La República, desde su origen romano, es la organización política que racionaliza, divide y pone límites al poder, impidiendo su concentración. En México, ese orden está plasmado en las constituciones que nos han definido como una República, Representativa, Democrática y Federal, donde las instituciones se obligan a respetar y garantizar las libertades individuales y los derechos humanos. Ese orden de doscientos años ha sido destruido.

No es “el pueblo” quien decidió acabar con la República. Ese nunca ha sido el sentido de la democracia. Quien a nombre del pueblo se ha arrogado el derecho a cometer esa infamia ha sido la abusiva e ilegítima mayoría legislativa.
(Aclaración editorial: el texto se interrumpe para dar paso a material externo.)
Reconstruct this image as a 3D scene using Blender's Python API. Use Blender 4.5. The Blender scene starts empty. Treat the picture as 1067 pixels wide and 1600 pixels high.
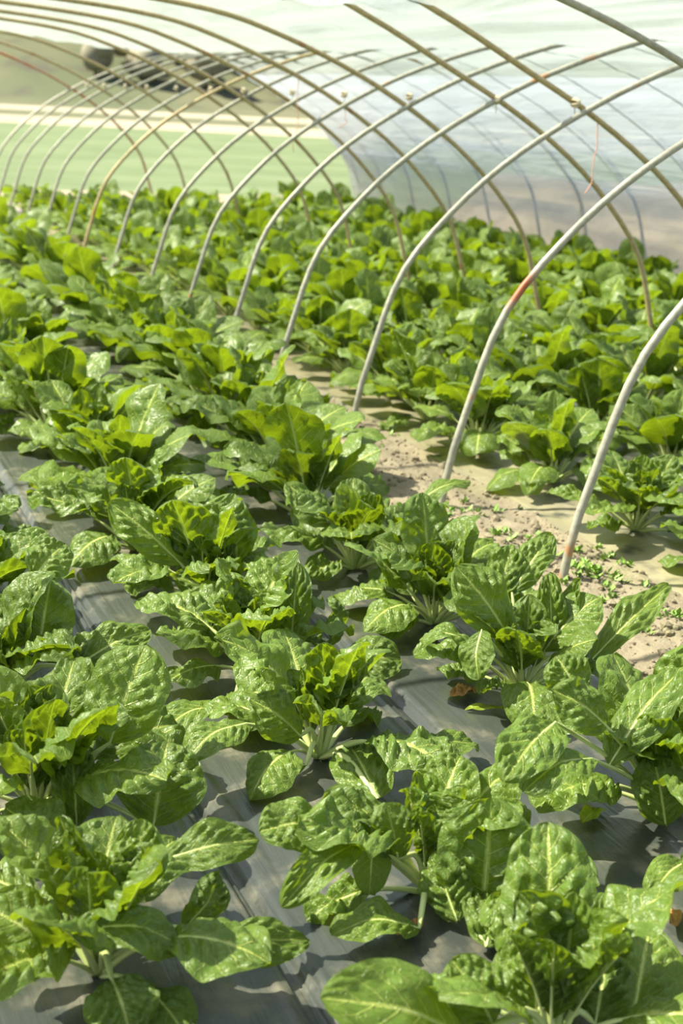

Lo ha hecho obedeciendo el designio del Ejecutivo anterior (avalado por el actual) en connivencia con autoridades del INE, el Trife y cuatro ministros de la Suprema Corte de Justicia.

Es hora de recordar la historia de nuestra República. A decir verdad, solo en tres breves períodos la honramos en fondo y forma. Uno en la segunda mitad del siglo XIX, otro a principios del XX. El más reciente duró de 1997 hasta el pasado 5 de noviembre, fecha en que recibió el tiro de gracia.

El primer ensayo se conoce como la República Restaurada. Entre 1867 y 1876, hubo división de poderes, garantías individuales amparadas por la autonomía del Poder Judicial, elecciones libres, un federalismo efectivo y plena libertad de prensa. Su personaje representativo fue el licenciado Benito Juárez. “El cumplimiento de la ley ha sido siempre mi espada y mi escudo”, escribió. Por eso releía La conjuración de Catilina, libro del historiador Salustio (siglo I a. C.) sobre el episodio que cimbró, pero no derrumbó a la República romana. A nuestra República la derrumbaría el césar mexicano: Porfirio Díaz.

Díaz gobernó (con un interregno) por más de tres décadas. Hubo una especie de paz augusta, orden interno y progreso material. Se produjeron códigos de varia índole y hubo una práctica civil del derecho, pero se desconocía la Constitución y el derecho político todo. Las elecciones eran trámites. Se cuidaban las formas, se relegaba el fondo. Aquello era “una monarquía con ropajes republicanos” (Justo Sierra).

Contra ese régimen estalló la revolución de 1910. Su líder, Francisco I. Madero, quería restaurar la Constitución de 1857. La revolución triunfó bajo el lema “Sufragio efectivo, no reelección”. Hubo elecciones libres, tras las cuales Madero presidió un gobierno apegado a la ley. Sobrevivió escasos quince meses. En febrero de 1913 concluyó, bañado en sangre, el segundo ensayo republicano en México.

Una nueva revolución se propuso reivindicarlo. Significativamente se denominaba constitucionalista. Su choque con otros movimientos llevó a una cruenta guerra civil, pero en 1917 las principales corrientes lograron una síntesis creativa en una nueva Constitución de inspiración liberal y social.

Nuevamente, hubo décadas de paz, orden interno y un progreso material no despreciable acompañado por la fundación de sólidas instituciones públicas de atención a la salud, la educación y la cultura. Se amplió la enseñanza y la práctica del derecho. Se respetaron las formas, pero el fondo de la Constitución volvió a ser letra muerta. Las elecciones eran trámites. Aquello era “una monarquía absoluta, sexenal, hereditaria por la vía transversal” (Cosío Villegas).

El tercer ensayo republicano se pactó por iniciativa del presidente Ernesto Zedillo. Con el acuerdo de todos los partidos, se consolidó un Instituto Federal Electoral en manos ciudadanas. Se renovó el Poder Judicial, otorgándole plena autonomía. Hubo pluralidad legislativa. La libertad de expresión fue sustancial.

Amparado en ese orden, en 2018 llegó al poder un nuevo régimen que no respeta ni el fondo ni la forma republicana. Sencillamente no cree en el derecho. O más bien, cree que el poder es derecho: su derecho. En seis años y a un costo gigantesco, arrasó con buena parte del edificio institucional del siglo XX y consumó la destrucción del legado republicano del siglo XIX. La concentración de poder -¿bajo el mando de quién?- es total. Las libertades individuales están al arbitrio de ese poder y los derechos humanos, desprotegidos.

¿Renacerá por cuarta vez nuestra República? Dependerá de las generaciones futuras. Y éstas dependerán de nuestra capacidad de dejar testimonio de la verdad: ni los emperadores romanos pudieron borrar la voluntad republicana.